KB: Oh, definitely. Both sets contrasted sharply. Woody is quiet to the point of silence and Robert is really gregarious, yet both command their sets effortlessly. Robert encourages and demands a relationship with his actors, whereas Woody absolutely insists on distance from the actors and does not want to interfere. Woody, with a reputation for improvisation, is a stickler for detail next to Robert, who is truly improvisational, but with a real genius for it. It's not indulgent or wanky, but very disciplined in how it works into a particular scene and the film as a whole. With Woody, the improvisation is more like 10% of what I call "conversational waffle" around a written scene, like fill-in stuff. Both are highly intelligent. Both are economic in their dealings with actors, which is something I learned from them. They just don't speak until they have something useful to say in a way that will be helpful to the actor. Both are fascinating men. Woody was loquacious on every subject except the movie we were shooting. I could talk to him about sports and politics and films he loved, but he didn't want to talk about a character, which I think led to some confusion. In contrast, Robert is there insisting everyone come to dailies, asking everybody from the caterer to his actors what they thought of a particular scene, taking advice from everyone whilst remaining strong in his convictions, baking bread. Robert used to bake bread in his trailer and give it out to people, which fed into this mad-inventor quality of his. But I was pretty fascinated by both of them.
O: Do you find that your own instincts or ideas as a director ever intrude on projects you're working on strictly as an actor?

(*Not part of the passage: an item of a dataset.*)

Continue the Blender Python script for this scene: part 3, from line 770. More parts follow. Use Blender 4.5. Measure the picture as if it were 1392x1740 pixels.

KB: I certainly hope they don't. I don't have any ego problem with wanting to appear a particular way, because I'm happy to do my job and get behind the director. The director needs to be in command on set, because everything crumbles if that's not the case. Having been a director myself, I'm very aware of how unhelpful it can be if you've got the wrong dynamic going on. Even if you have the occasional moment when you don't think something is right—and I do, because I'm human—you banish that thought very quickly for a number of reasons. First, it's not helpful. Second, it's not your job. And, third, what the fuck do you know? You haven't spent eight months to a year planning everything out. There are still times when you have some input and other times when you're asked, but essentially, you have to go in without thinking you have any responsibilities but to give the director the best performance you can. Leave all the rest of the crap—where to put the wardrobe truck or how to get the extras to the toilet—to someone else. I remember a fucking production meeting on Hamlet when we spent a whole evening discussing how to get 350 extras we had for one day on the opening court scene to the toilet and back in their seats in time for the shooting. We had to get them touched up with make-up and hair, and make sure they were fed. But then they'd go missing. You have this scene where the continuity was hidebound and, suddenly, some guy is bored and just goes home for the rest of the afternoon. Those are the things I'm so glad not to be discussing when I'm just acting in somebody else's film.